Строфа 53 (=48 Vulgata) читает: vedayajñādhigama(na)ir вместо vedayajñādhigamair. Непонятно, зачем было оставлять без конъектуры (исправления) эту форму, нарушающую поэтический размер, но не прибавляющую ни на йоту другого значения?
[Кстати, метрически 3-я пада строфы 48 в критическом тексте тоже не совсем верна. Правильный размер требует краткого "у" в слове °rūpa°].
Следующая пада читает: evaṃ(?)rūpaṃ śakyam āham (?) nṛloke. Здесь очевидно, что кашмирских переписчиков раздражала нерегулярная форма сандхи с зиянием (śakya aham), поэтому кто-то добавил после śakya точечку анусвары, и переделал бахувриxи evaṃrūpaḥ в татпурушу. Однако с такой переделкой „не при делах“ оказывается слово "я". Долгий "а" в слове aham - это или некритическое воспроизведение ошибки в кашмирском издании 1933 г., или собственная опечатка.
Другая (дополнительная) гипотеза: Чтение с анусварами вместо висарги и хиатуса заставляет меня предположить, что виною тут отмеченная мною странная форма "инфинитив с объектом в именительном падеже" и попытка переписчиков избавитьса от этой странности. То есть было бы возможно читать tvadanyena… na śakyaṃ draṣṭum evaṃrūpam, "никто другой не может созерцать таковую форму/ таковой образ". Поскольку слово aham в таком случае излишне, можно предположить, что долгое "а" не случайно, будучи переосмыслением -- как "āha", то есть восклицание.
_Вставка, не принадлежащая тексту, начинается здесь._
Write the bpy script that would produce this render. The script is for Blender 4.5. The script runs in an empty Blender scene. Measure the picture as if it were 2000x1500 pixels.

А кто-то из последующих переписчиков добавил точку над "ха" (кажется, в этом письмо кашмирское шарада похоже на нагари, но следовало бы проверить). Проблематичным в данной гипотезе остаётся это долгое "а" в "ахам", так как метрические правила требуют краткого гласного. Как бы то ни было, кашмирская версия в издании (перепечатке?) Марьяновича кажется контаминированной, несущей с собой различные текстологические проблемы и, тем самым, проблемы истолкования отдельных мест.
На основании всего вышеизложенного даю свой альтернативный, по возможности очень близкий к тексту и всё же, в некотором роде, поэтический вариант перевода этих строф.
Благой Господь промолвил:
О Арджуна, умилостивлен быв тобою, я
явил тебе сей образ свой, превысший, из единения с собой самим,
исполненный сияния, вселенский, бесконечный, безначальный -
Никто его не видел прежде, только ты.
Ни знаньем Вед, ни жертвоприношений, и ни дарами,
ни твореньем дел, и ни жестокими деяньями аскезы,
меня, таков чей образ, в мире человеков не возможет
узреть иной, лишь только ты один, о витязь среди куру!